> **THE REQUEST**: Your task is to quote the records from their first line through the line containing "SCREEN = mat('tv_screen', (.012, .012, .013), .12)", with nothing added or left out.

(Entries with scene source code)
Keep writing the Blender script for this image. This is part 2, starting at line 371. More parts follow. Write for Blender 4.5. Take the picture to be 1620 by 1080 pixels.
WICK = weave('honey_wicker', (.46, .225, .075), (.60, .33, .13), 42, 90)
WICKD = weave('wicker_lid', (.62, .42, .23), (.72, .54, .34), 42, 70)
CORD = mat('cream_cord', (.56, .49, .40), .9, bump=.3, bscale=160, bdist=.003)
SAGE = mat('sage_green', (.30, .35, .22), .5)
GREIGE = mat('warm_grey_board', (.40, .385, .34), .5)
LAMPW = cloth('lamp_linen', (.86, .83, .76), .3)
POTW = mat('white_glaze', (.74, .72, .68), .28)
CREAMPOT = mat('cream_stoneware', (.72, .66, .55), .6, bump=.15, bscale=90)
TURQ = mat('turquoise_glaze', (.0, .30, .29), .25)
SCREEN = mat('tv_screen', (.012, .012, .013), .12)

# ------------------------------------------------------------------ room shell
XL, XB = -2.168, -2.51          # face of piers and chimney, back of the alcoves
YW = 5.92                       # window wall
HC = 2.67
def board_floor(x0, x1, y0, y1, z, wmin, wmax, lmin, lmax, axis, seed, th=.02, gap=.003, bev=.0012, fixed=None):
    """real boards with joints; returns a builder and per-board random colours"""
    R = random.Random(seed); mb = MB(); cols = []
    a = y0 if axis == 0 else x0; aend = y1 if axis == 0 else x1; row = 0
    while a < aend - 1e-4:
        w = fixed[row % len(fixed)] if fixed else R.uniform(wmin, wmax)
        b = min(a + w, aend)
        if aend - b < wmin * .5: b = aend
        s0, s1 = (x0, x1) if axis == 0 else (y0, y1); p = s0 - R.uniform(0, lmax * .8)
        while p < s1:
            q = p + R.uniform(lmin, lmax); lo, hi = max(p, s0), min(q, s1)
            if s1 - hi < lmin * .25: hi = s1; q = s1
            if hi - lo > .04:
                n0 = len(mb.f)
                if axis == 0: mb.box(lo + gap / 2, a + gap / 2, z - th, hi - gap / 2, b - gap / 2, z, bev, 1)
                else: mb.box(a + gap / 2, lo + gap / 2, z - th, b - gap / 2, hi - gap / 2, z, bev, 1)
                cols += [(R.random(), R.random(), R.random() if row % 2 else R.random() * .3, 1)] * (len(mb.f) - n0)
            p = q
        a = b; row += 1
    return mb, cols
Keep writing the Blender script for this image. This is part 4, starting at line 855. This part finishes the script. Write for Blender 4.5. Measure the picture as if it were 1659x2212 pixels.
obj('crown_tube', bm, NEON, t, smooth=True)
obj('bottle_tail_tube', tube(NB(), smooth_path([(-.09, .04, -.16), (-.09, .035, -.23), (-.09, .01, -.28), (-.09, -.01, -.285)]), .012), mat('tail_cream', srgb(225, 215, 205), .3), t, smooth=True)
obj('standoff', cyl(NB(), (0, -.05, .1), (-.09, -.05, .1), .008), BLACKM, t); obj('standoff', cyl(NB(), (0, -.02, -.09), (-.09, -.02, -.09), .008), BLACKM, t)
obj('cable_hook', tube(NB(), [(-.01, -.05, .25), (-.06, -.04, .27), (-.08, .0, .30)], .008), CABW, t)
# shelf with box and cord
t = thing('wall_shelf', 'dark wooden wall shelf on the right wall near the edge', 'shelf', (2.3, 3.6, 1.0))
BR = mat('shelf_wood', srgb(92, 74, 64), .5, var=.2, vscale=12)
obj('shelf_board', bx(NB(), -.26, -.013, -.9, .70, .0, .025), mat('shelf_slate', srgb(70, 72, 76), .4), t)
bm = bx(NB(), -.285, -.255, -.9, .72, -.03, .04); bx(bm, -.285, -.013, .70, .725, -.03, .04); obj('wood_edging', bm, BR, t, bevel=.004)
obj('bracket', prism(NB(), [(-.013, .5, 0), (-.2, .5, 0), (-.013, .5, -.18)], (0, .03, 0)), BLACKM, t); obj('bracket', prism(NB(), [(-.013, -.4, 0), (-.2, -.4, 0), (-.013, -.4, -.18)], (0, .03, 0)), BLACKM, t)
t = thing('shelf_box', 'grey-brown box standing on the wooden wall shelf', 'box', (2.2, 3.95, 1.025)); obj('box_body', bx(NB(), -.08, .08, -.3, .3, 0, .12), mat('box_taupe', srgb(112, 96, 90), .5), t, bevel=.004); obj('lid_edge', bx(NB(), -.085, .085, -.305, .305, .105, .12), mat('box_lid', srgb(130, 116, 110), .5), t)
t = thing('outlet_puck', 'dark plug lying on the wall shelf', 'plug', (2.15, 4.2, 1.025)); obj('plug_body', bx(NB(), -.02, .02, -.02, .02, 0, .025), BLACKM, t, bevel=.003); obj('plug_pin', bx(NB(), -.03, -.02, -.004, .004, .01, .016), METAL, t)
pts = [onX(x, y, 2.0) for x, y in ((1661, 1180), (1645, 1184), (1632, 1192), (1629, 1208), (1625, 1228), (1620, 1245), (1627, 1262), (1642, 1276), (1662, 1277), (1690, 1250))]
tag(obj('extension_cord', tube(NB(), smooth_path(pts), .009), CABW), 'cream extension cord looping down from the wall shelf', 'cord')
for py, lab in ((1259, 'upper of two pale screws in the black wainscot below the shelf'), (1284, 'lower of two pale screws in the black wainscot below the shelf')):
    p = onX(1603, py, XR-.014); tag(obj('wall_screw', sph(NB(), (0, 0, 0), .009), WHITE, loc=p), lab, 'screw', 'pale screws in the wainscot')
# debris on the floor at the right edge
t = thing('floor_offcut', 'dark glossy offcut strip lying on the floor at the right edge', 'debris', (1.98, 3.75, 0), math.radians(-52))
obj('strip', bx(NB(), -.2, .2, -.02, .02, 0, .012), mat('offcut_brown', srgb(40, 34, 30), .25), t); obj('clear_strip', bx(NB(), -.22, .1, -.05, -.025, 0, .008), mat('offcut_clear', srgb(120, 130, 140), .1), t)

> **ANSWER FOR THIS EXERCISE**:
Keep writing the Blender script for this image. This is part 2, starting at line 371. More parts follow. Write for Blender 4.5. Take the picture to be 1620 by 1080 pixels.
WICK = weave('honey_wicker', (.46, .225, .075), (.60, .33, .13), 42, 90)
WICKD = weave('wicker_lid', (.62, .42, .23), (.72, .54, .34), 42, 70)
CORD = mat('cream_cord', (.56, .49, .40), .9, bump=.3, bscale=160, bdist=.003)
SAGE = mat('sage_green', (.30, .35, .22), .5)
GREIGE = mat('warm_grey_board', (.40, .385, .34), .5)
LAMPW = cloth('lamp_linen', (.86, .83, .76), .3)
POTW = mat('white_glaze', (.74, .72, .68), .28)
CREAMPOT = mat('cream_stoneware', (.72, .66, .55), .6, bump=.15, bscale=90)
TURQ = mat('turquoise_glaze', (.0, .30, .29), .25)
SCREEN = mat('tv_screen', (.012, .012, .013), .12)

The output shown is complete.